REQUEST:
The lines beneath this instruction, from the first through the one containing "SC.camera = cam_o", must be transcribed exactly; no other line belongs in the output.
>> begin
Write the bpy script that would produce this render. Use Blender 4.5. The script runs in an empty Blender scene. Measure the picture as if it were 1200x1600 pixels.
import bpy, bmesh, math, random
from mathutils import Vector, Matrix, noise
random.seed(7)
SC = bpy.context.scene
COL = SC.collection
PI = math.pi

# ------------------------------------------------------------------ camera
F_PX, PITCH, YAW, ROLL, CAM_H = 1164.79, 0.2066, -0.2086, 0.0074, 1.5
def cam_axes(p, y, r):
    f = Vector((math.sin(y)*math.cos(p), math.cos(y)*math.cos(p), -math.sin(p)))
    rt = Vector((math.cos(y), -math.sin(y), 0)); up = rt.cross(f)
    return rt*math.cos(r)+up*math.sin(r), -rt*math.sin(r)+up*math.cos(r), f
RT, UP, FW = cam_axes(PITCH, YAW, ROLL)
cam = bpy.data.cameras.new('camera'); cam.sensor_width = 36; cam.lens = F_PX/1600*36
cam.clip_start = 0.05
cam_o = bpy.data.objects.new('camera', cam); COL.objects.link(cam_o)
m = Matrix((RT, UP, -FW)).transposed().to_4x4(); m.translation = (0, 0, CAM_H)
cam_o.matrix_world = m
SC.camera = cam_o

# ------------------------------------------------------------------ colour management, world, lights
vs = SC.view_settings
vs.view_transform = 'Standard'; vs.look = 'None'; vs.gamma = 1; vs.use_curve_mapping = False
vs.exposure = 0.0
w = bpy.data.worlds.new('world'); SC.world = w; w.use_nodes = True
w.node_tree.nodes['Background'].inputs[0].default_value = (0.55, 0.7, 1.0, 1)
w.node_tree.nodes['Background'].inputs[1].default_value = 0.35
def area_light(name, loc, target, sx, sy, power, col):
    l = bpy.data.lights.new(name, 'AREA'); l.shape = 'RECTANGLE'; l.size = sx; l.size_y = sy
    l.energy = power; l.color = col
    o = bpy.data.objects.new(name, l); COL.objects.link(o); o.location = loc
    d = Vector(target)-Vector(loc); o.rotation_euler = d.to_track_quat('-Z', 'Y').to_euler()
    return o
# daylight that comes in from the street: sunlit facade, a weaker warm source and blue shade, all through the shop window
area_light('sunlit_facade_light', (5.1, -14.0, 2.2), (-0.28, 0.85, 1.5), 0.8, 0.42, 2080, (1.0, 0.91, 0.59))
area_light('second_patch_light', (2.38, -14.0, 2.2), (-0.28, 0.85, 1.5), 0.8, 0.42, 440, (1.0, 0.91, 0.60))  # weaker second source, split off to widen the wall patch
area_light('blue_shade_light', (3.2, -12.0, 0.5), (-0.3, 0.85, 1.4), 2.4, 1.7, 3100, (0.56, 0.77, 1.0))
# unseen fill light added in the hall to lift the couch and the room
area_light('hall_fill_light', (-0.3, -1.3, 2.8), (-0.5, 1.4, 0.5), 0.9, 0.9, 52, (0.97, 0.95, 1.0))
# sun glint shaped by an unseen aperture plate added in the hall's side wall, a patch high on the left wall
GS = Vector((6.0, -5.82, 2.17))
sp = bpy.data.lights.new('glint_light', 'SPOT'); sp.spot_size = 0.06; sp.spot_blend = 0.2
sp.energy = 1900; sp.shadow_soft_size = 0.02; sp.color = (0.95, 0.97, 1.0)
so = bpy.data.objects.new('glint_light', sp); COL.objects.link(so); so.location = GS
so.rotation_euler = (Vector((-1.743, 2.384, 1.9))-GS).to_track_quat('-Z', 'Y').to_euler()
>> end
FINISHED ANSWER:
Write the bpy script that would produce this render. Use Blender 4.5. The script runs in an empty Blender scene. Measure the picture as if it were 1200x1600 pixels.
import bpy, bmesh, math, random
from mathutils import Vector, Matrix, noise
random.seed(7)
SC = bpy.context.scene
COL = SC.collection
PI = math.pi

# ------------------------------------------------------------------ camera
F_PX, PITCH, YAW, ROLL, CAM_H = 1164.79, 0.2066, -0.2086, 0.0074, 1.5
def cam_axes(p, y, r):
    f = Vector((math.sin(y)*math.cos(p), math.cos(y)*math.cos(p), -math.sin(p)))
    rt = Vector((math.cos(y), -math.sin(y), 0)); up = rt.cross(f)
    return rt*math.cos(r)+up*math.sin(r), -rt*math.sin(r)+up*math.cos(r), f
RT, UP, FW = cam_axes(PITCH, YAW, ROLL)
cam = bpy.data.cameras.new('camera'); cam.sensor_width = 36; cam.lens = F_PX/1600*36
cam.clip_start = 0.05
cam_o = bpy.data.objects.new('camera', cam); COL.objects.link(cam_o)
m = Matrix((RT, UP, -FW)).transposed().to_4x4(); m.translation = (0, 0, CAM_H)
cam_o.matrix_world = m
SC.camera = cam_o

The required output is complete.